Monday, March 2, 2026

The counter-coup

Eli Lake: Mossedegh had dissolved the Majles, replaced the army leadership and Supreme Court and closed newspapers by the time the Shah used his constitutional authority to fire him.

The first Parthava Shah, Reza Khan, served under Ahmad Qajar, whom the parliament - which we'll agree to spell "Majles" - had installed over his father. The Qajars were Turks; Khans are also usually Turks, but Reza claimed to be Pahlavi. Someone would have to test that Y chromosome. Anyway as it happens, Khan did the coup - in 1921. This vacated the throne, although the Qajars lingered on, until 1923 when Ahmad gave up and left the empire. The Majles then installed Reza as shah, 1925; as he remained until 1944, when he died and Iran got the Shah we 1970s kids know and love, Mohammed Reza.

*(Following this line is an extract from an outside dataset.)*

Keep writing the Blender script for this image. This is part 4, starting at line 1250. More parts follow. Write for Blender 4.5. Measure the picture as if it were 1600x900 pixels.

I know that it may be bad form to bring Greek standards into an Iranian context. Luckily for you, readers; bad form is exactly what we do here. Mohammed Mosaddegh (sorry, I'm insisting on this spelling) was a tyrannos. This, as opposed to a dictator; we can argue the legality of Reza's rule, but at least the Majles formalised his term, in retrospect, in 1925. For Mosaddegh, there was no Majles. He was simply the commander-in-chief of his own pet army. As well as the supreme Judge. And the arbiter of information.

The only in-house centre of power left as could reinstate any norms at all was the institution of the shah. Off-house, I'll admit, we Brits didn't want Mosaddegh either and who was in charge of the north in 1952-3... well, after March, that's actually a good question, and whoever wanted to be in charge had some motive for a quick victory abroad.

The shah did the only thing he could do, and the Brits were right to support him. This does not excuse how the shah chose to run Iran until the 1970s. But it can't have been worse than arbitrary rule by a tyrant and the likely Soviet invasion to follow.